**GIVEN REQUEST:**
Set down every entry again word for word, please, but skip the pictures.

Scene modeling code data:
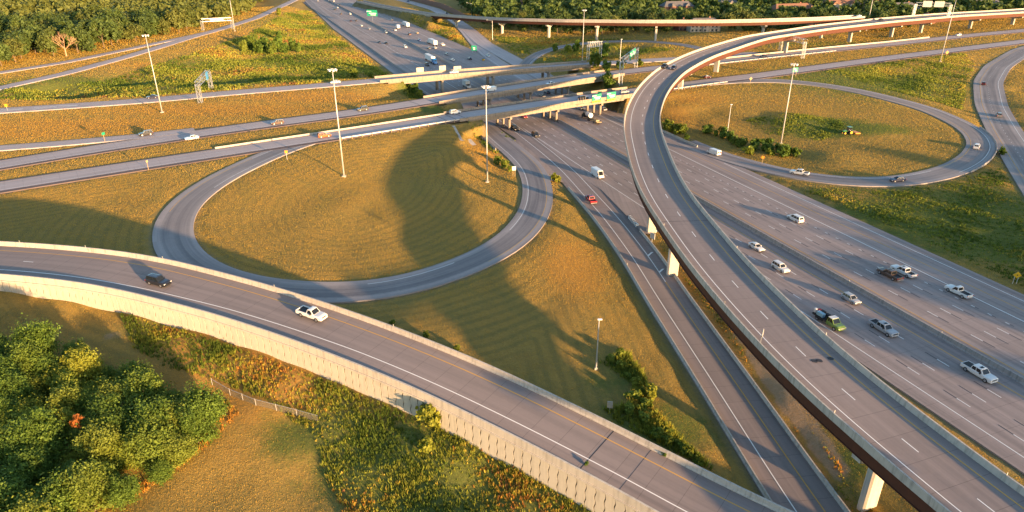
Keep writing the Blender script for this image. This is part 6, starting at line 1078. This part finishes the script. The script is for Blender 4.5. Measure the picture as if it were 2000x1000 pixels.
# chain-link fence below the thicket
e = empty('chain_link_fence', (0, 0, 0), 'low chain-link fence between lawn corner and meadow', 'fence'); fp_ = [(415, 752), (450, 772), (500, 792), (540, 802), (580, 812), (622, 824)]; W_ = [atg(a, b) for a, b in fp_]
k = NT('chain_mesh'); u_ = k.obj(); wv = k.n.new('ShaderNodeTexWave'); wv.inputs['Scale'].default_value = 6; k.L(u_, wv.inputs[0]); k.out((0.22, 0.20, 0.17), 0.7, 0.2, 0.2); tp = k.n.new('ShaderNodeBsdfTransparent'); mx = k.n.new('ShaderNodeMixShader'); mx.inputs[0].default_value = 0.6; k.L(k.b.outputs[0], mx.inputs[1]); k.L(tp.outputs[0], mx.inputs[2]); k.L(mx.outputs[0], k.n['Material Output'].inputs[0])
for a, b in zip(W_, W_[1:]):
    n = max(1, int(np.linalg.norm(b - a) / 2.4))
    for q in range(n): c = a + (b - a) * q / n; d = a + (b - a) * (q + 1) / n; MB().quad(c, d, d + [0, 0, 1.2], c + [0, 0, 1.2]).obj('mesh_panel', 'chain_mesh', e); MB().tube(c - [0, 0, 0.2], c + [0, 0, 1.35], 0.05, 0.05, 6).obj('post', 'galvanised_steel', e); MB().tube(c + [0, 0, 1.22], d + [0, 0, 1.22], 0.03, 0.03, 4).obj('top_rail', 'galvanised_steel', e)

# ------------------------------------------------------------------ houses in the trees
simple('roof_brown', (0.23, 0.125, 0.085), 0.9, 0.1, 0, 0.25); simple('roof_grey', (0.13, 0.125, 0.13), 0.9, 0.1, 0, 0.25); simple('house_brick', (0.26, 0.13, 0.09), 0.9, 0.1, 0, 0.2); simple('house_cream', (0.42, 0.36, 0.29), 0.85, 0.1, 0, 0.15); simple('house_glass', (0.04, 0.05, 0.06), 0.1, 0.6)
HL = ['large apartment house with grey roof among trees behind the straight flyover', 'cream apartment house seen under the straight flyover', 'small brick building seen under the straight flyover', 'long house with brown roof behind the joining flyovers', 'apartment house with several brown gables at the top of the picture', 'house with brown gables partly hidden at the top edge', 'house with dark grey roof left of the flyover gantry', 'house with wide grey roof right of the flyover gantry', 'low house glimpsed under the joined flyover near the gantry', 'small house glimpsed below the joined flyovers', 'house with grey roof hidden among trees at the top edge', 'long pale building in the trees above the noise wall']
for (px, py, w, d, h, yw), lab, j in zip(HOUSE, HL, range(99)):
    p = atg(px, py); e = empty('house', (p[0], p[1] + 4, p[2] - 0.3), lab, 'house', 'houses among the far trees', rz=yw); wm = 'house_brick' if j % 3 != 1 else 'house_cream'; rm = 'roof_brown' if j in (3, 4, 5, 9) else 'roof_grey'; hw, hd = w / 2, d / 2
    MB().box((0, 0, h / 2), (w, d, h)).obj('wall', wm, e); rh = d * 0.34; V = [(-hw - .6, -hd - .6, h), (hw + .6, -hd - .6, h), (hw + .6, hd + .6, h), (-hw - .6, hd + .6, h), (-hw + d * .3, 0, h + rh), (hw - d * .3, 0, h + rh)]; ro = obj('roof', mesh('roof', V, [(0, 1, 5, 4), (1, 2, 5), (2, 3, 4, 5), (3, 0, 4), (3, 2, 1, 0)], rm), e)
    obj('chimney', MB().box((hw * 0.4, 1.0, h + rh * 0.9), (1.2, 1.2, 2.6)).mesh('chimney', 'house_brick'), ro); ng = max(1, int(w / 13))
    for g in range(ng):
        x = -hw + (g + 0.5) * w / ng; MB().box((x, -hd - 0.6, h / 2 + 0.3), (4.6, 1.6, h + 0.6)).obj('gable_bay', wm, e); V = [(x - 2.9, -hd - 1.8, h + .3), (x + 2.9, -hd - 1.8, h + .3), (x, -hd - 1.8, h + 2.9), (x - 2.9, 0, h + .3), (x + 2.9, 0, h + .3), (x, 0, h + 2.9)]; obj('gable_roof', mesh('gable_roof', V, [(0, 1, 2), (0, 2, 5, 3), (1, 4, 5, 2)], rm), ro)
    wmesh = MB().box((0, 0, 0), (1.5, 0.12, 1.5)).mesh('window', 'house_glass')
    for fl in range(max(1, int(h / 3))):
        for q in range(int(w / 3.2)):
            x = -hw + 1.6 + q * 3.2; yv = -hd - 1.42 if any(abs(x - (-hw + (g + 0.5) * w / ng)) < 2.3 for g in range(ng)) else -hd - 0.03; obj('window', wmesh, e, loc=(x, yv, 1.6 + fl * 2.9))
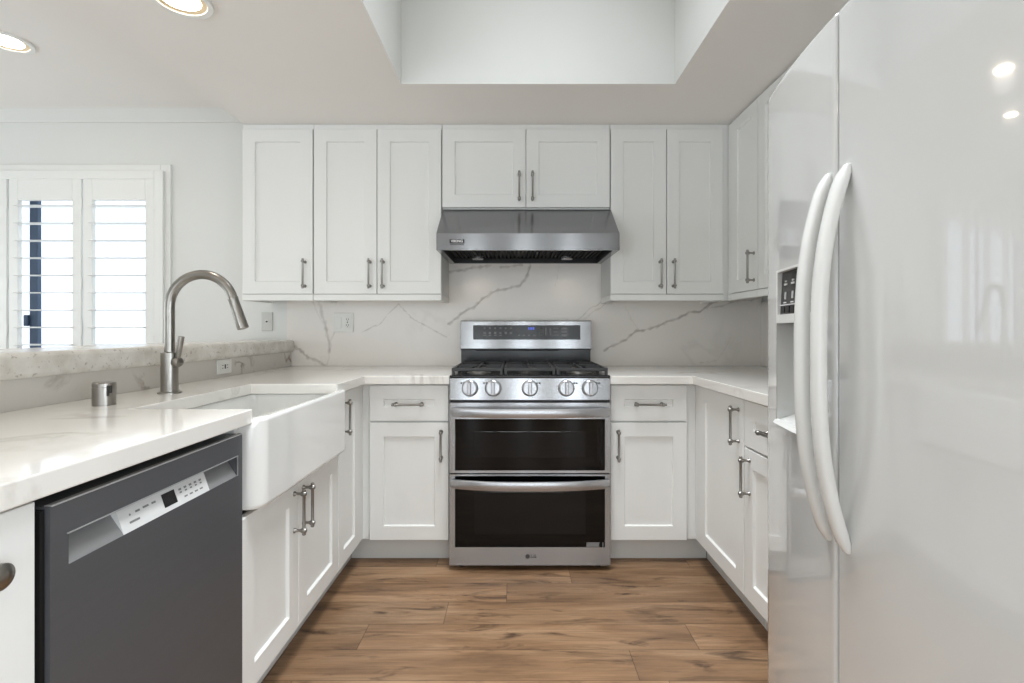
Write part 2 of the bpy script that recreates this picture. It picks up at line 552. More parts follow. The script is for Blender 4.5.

**SOLUTION TO THE PROBLEM:**
Keep writing the Blender script for this image. This is part 6, starting at line 1078. This part finishes the script. The script is for Blender 4.5. Measure the picture as if it were 2000x1000 pixels.
# chain-link fence below the thicket
e = empty('chain_link_fence', (0, 0, 0), 'low chain-link fence between lawn corner and meadow', 'fence'); fp_ = [(415, 752), (450, 772), (500, 792), (540, 802), (580, 812), (622, 824)]; W_ = [atg(a, b) for a, b in fp_]
k = NT('chain_mesh'); u_ = k.obj(); wv = k.n.new('ShaderNodeTexWave'); wv.inputs['Scale'].default_value = 6; k.L(u_, wv.inputs[0]); k.out((0.22, 0.20, 0.17), 0.7, 0.2, 0.2); tp = k.n.new('ShaderNodeBsdfTransparent'); mx = k.n.new('ShaderNodeMixShader'); mx.inputs[0].default_value = 0.6; k.L(k.b.outputs[0], mx.inputs[1]); k.L(tp.outputs[0], mx.inputs[2]); k.L(mx.outputs[0], k.n['Material Output'].inputs[0])
for a, b in zip(W_, W_[1:]):
    n = max(1, int(np.linalg.norm(b - a) / 2.4))
    for q in range(n): c = a + (b - a) * q / n; d = a + (b - a) * (q + 1) / n; MB().quad(c, d, d + [0, 0, 1.2], c + [0, 0, 1.2]).obj('mesh_panel', 'chain_mesh', e); MB().tube(c - [0, 0, 0.2], c + [0, 0, 1.35], 0.05, 0.05, 6).obj('post', 'galvanised_steel', e); MB().tube(c + [0, 0, 1.22], d + [0, 0, 1.22], 0.03, 0.03, 4).obj('top_rail', 'galvanised_steel', e)

# ------------------------------------------------------------------ houses in the trees
simple('roof_brown', (0.23, 0.125, 0.085), 0.9, 0.1, 0, 0.25); simple('roof_grey', (0.13, 0.125, 0.13), 0.9, 0.1, 0, 0.25); simple('house_brick', (0.26, 0.13, 0.09), 0.9, 0.1, 0, 0.2); simple('house_cream', (0.42, 0.36, 0.29), 0.85, 0.1, 0, 0.15); simple('house_glass', (0.04, 0.05, 0.06), 0.1, 0.6)
HL = ['large apartment house with grey roof among trees behind the straight flyover', 'cream apartment house seen under the straight flyover', 'small brick building seen under the straight flyover', 'long house with brown roof behind the joining flyovers', 'apartment house with several brown gables at the top of the picture', 'house with brown gables partly hidden at the top edge', 'house with dark grey roof left of the flyover gantry', 'house with wide grey roof right of the flyover gantry', 'low house glimpsed under the joined flyover near the gantry', 'small house glimpsed below the joined flyovers', 'house with grey roof hidden among trees at the top edge', 'long pale building in the trees above the noise wall']
for (px, py, w, d, h, yw), lab, j in zip(HOUSE, HL, range(99)):
    p = atg(px, py); e = empty('house', (p[0], p[1] + 4, p[2] - 0.3), lab, 'house', 'houses among the far trees', rz=yw); wm = 'house_brick' if j % 3 != 1 else 'house_cream'; rm = 'roof_brown' if j in (3, 4, 5, 9) else 'roof_grey'; hw, hd = w / 2, d / 2
    MB().box((0, 0, h / 2), (w, d, h)).obj('wall', wm, e); rh = d * 0.34; V = [(-hw - .6, -hd - .6, h), (hw + .6, -hd - .6, h), (hw + .6, hd + .6, h), (-hw - .6, hd + .6, h), (-hw + d * .3, 0, h + rh), (hw - d * .3, 0, h + rh)]; ro = obj('roof', mesh('roof', V, [(0, 1, 5, 4), (1, 2, 5), (2, 3, 4, 5), (3, 0, 4), (3, 2, 1, 0)], rm), e)
    obj('chimney', MB().box((hw * 0.4, 1.0, h + rh * 0.9), (1.2, 1.2, 2.6)).mesh('chimney', 'house_brick'), ro); ng = max(1, int(w / 13))
    for g in range(ng):
        x = -hw + (g + 0.5) * w / ng; MB().box((x, -hd - 0.6, h / 2 + 0.3), (4.6, 1.6, h + 0.6)).obj('gable_bay', wm, e); V = [(x - 2.9, -hd - 1.8, h + .3), (x + 2.9, -hd - 1.8, h + .3), (x, -hd - 1.8, h + 2.9), (x - 2.9, 0, h + .3), (x + 2.9, 0, h + .3), (x, 0, h + 2.9)]; obj('gable_roof', mesh('gable_roof', V, [(0, 1, 2), (0, 2, 5, 3), (1, 4, 5, 2)], rm), ro)
    wmesh = MB().box((0, 0, 0), (1.5, 0.12, 1.5)).mesh('window', 'house_glass')
    for fl in range(max(1, int(h / 3))):
        for q in range(int(w / 3.2)):
            x = -hw + 1.6 + q * 3.2; yv = -hd - 1.42 if any(abs(x - (-hw + (g + 0.5) * w / ng)) < 2.3 for g in range(ng)) else -hd - 0.03; obj('window', wmesh, e, loc=(x, yv, 1.6 + fl * 2.9))
Write part 2 of the bpy script that recreates this picture. It picks up at line 552. More parts follow. The script is for Blender 4.5.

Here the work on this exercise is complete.